All three organizations have Lopez ranked ahead of Stecca, who beat Lopez in the Olympics. Lopez is in the process of obtaining U.S. citizenship through the federal amnesty program and his career plan is to win the WBA featherweight championship, then abandon it. He won his Olympic silver medal at 119 pounds, but four years later he struggles to make 126.

He explained all this somewhat solemnly in a Glendale restaurant the other day, while wolfing down a slice of chocolate cake, topped with ice cream and chocolate sauce.

“I’ll have to get down to 126 for Esparragoza, and it won’t be easy,” he said. “But I’ll knock him out. After that, I want to go up to junior lightweight (130). Eventually, I think I’ll fight at junior welterweight.”

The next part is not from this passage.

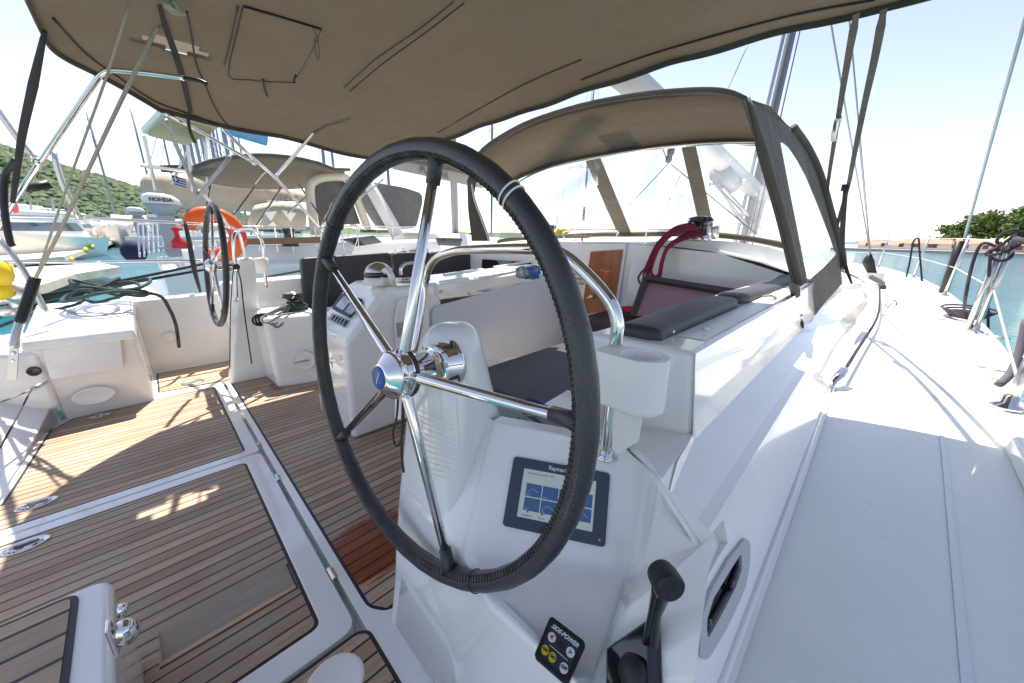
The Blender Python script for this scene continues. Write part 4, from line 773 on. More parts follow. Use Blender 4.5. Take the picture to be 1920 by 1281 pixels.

And never, he says, will there be a Hector Lopez-Paul Gonzales fight. Friends don’t fight, he says.

Advertisement

“Paul and I are really close, really tight,” he said. “We’d never want to fight. We work out together a lot, but that’s different. We’re almost like partners. Besides, he’s too small.”

On the other hand, beating Esparragoza, he said, will be a welcome task.

“I’ve never seen him fight, but I’ve sparred with him and I don’t like him,” he said. “We were sparring in the Resurrection Gym in East L.A. a year ago when he was training to fight Stevie Cruz, and he was holding and hitting. We both got pretty mad. I know he remembers that I was stronger that day. He knows I’m going to beat him.”

According to Lopez, though, the real fighter in the family is his mother, Lucinda. She was separated from his father in Mexico City when she brought her four small sons to Glendale 16 years ago.

One son is a meat cutter, another is a cook and another is a construction worker. And Hector, the youngest, may soon be a world boxing champion.

“My mom is quite a lady,” Lopez said. “She raised all four of us. For years, she took any job she could get, and made sure all of us went to school. She went to nursing school at nights, and now she’s a private nurse.”